O trem das mudanças parte do regime de voto porque, é força reconhecer, o processo proporcional de representação – vereador, deputado estadual e federal – é uma experiência esgotada no Brasil. Concebido por pensadores europeus do século XIX como forma de assegurar voz a correntes de opinião ideológicas, na prática degenerou em grupos de influência em vez de partidos, falseando a representação e comprometendo a governabilidade.

Conjugado com baixa experiência de líderes no Executivo, esse sistema pode descambar para a corrupção, como a que comprometeu o atual período. Em obra recente sobre presidencialismo e governabilidade nas Américas, o professor Octavio Amorim Neto sentencia que o presidencialismo de coalizão é particularmente passível de erro no relacionamento com o Congresso. O primeiro desvio ocorreu na formação da base de apoio parlamentar, com a cooptação via métodos não ortodoxos conduzida pelo governo do PT. As crises seqüentes, tipo mensalão, sanguessugas, foram o desdobramento dessa falha inicial.

Por isso não cabem os ataques que o presidente fez ao Congresso, a partir da leitura de pesquisas conjunturais que debitam a deputados e senadores a culpa dos escândalos. É certo que congressistas mal intencionados se cevaram na corrupção, mas no caso prevalece a figura jurídica da "culpa concorrente", como começa a apurar a CPI dos "sanguessugas". O empresário que agenciava ambulâncias superfaturadas depôs que o atual governo abriu facilidades para a operação; quando ministérios foram aparelhados por partidários sem maior preparo ou qualificação ética – "com base numa visão antiga de Estado", segundo a professora Lourdes Sola, presidente da Associação Internacional de Ciência Política.
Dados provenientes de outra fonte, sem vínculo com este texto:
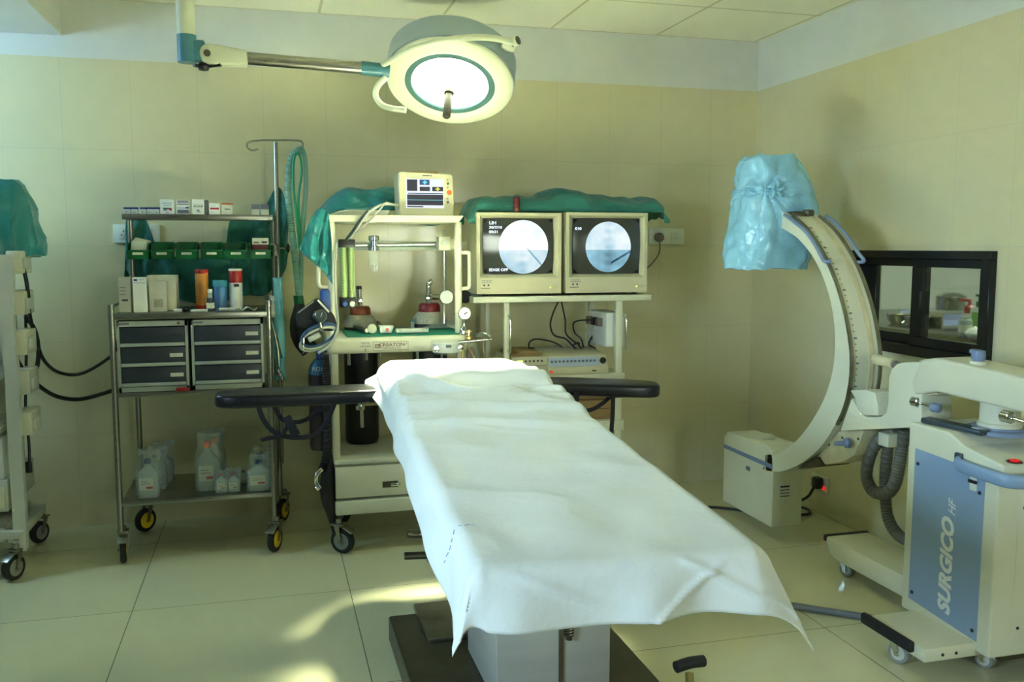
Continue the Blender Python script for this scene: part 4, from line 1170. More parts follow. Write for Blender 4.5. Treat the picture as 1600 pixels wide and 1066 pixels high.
# ---- hoses hung from the drip pole
hy = 4.42
hc = [(470, 236), (459, 240), (452, 262), (450, 300), (454, 345), (459, 385), (463, 420), (466, 450), (468, 470)]
P = spline([at_y(*p, hy) for p in hc], 24)
m = M(); m.tube(P, lambda t: 0.0155 + 0.0018 * sin(t * 520), 12)
hz = thing('breathing_hose', 'pale translucent corrugated breathing hose hung on the drip pole hook', 'hose', P[0])
m.done('tube', 'hoseclear', hz)
q0, q1 = at_y(466, 462, hy), at_y(468, 478, hy)
M().cyl(q0, q1, 0.024).done('green_connector', 'bin', hz)
M().tube([at_y(468, 474, hy), at_y(468, 490, hy - 0.01), at_y(467, 512, hy - 0.02), at_y(473, 532, hy - 0.03), at_y(485, 548, hy - 0.04)], lambda t: 0.018 + 0.034 * sin(min(1, t * 1.15) * pi * 0.5 + 0.1) * (1 - 0.25 * t), 18, 8).done('black_bag', 'rubber', hz)
hc = [(463, 234), (470, 232), (476, 246), (478, 290), (474, 340), (471, 400), (470, 440), (469, 466)]
P = spline([at_y(*p, hy + 0.02) for p in hc], 24)
tag(M().tube(P, lambda t: 0.0105 + 0.001 * sin(t * 520), 10).done('corrugated_hose', 'hoseclear'), 'thinner pale hose looped right of the wide breathing hose', 'hose')
hc = [(461, 240), (458, 262), (459, 300), (464, 340), (467, 380), (468, 385), (468, 350), (466, 310), (471, 270), (469, 246), (464, 238)]
tag(M().tube([at_y(*p, hy - 0.025) for p in hc], 0.0062, 10, 10).done('oxygen_tube', 'hosegreen'), 'bright green tubing looped over the drip pole hook', 'tube')

# ------------------------------------------------------------------ anaesthesia machine
AF = 4.0
am = thing('anaesthesia_machine', 'cream anaesthesia machine with flow meter, drawer and shelf behind the table head', 'medical machine', (0.55, 4.2, 0))
a, b = at_y(503, 337, AF), at_y(725, 337, AF)
az = 1.478
m = M()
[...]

O colunista Élio Gaspari ajunta ser incorreto "tentar impor a um Congresso desmoralizado a pecha por uma responsabilidade conjunta". Contudo, depois que a proposta de Constituinte foi bombardeada, uma reforma política só é viável num acordo de todas as forças nacionais, como na Espanha e no Chile quando ingressaram na fase de democratização.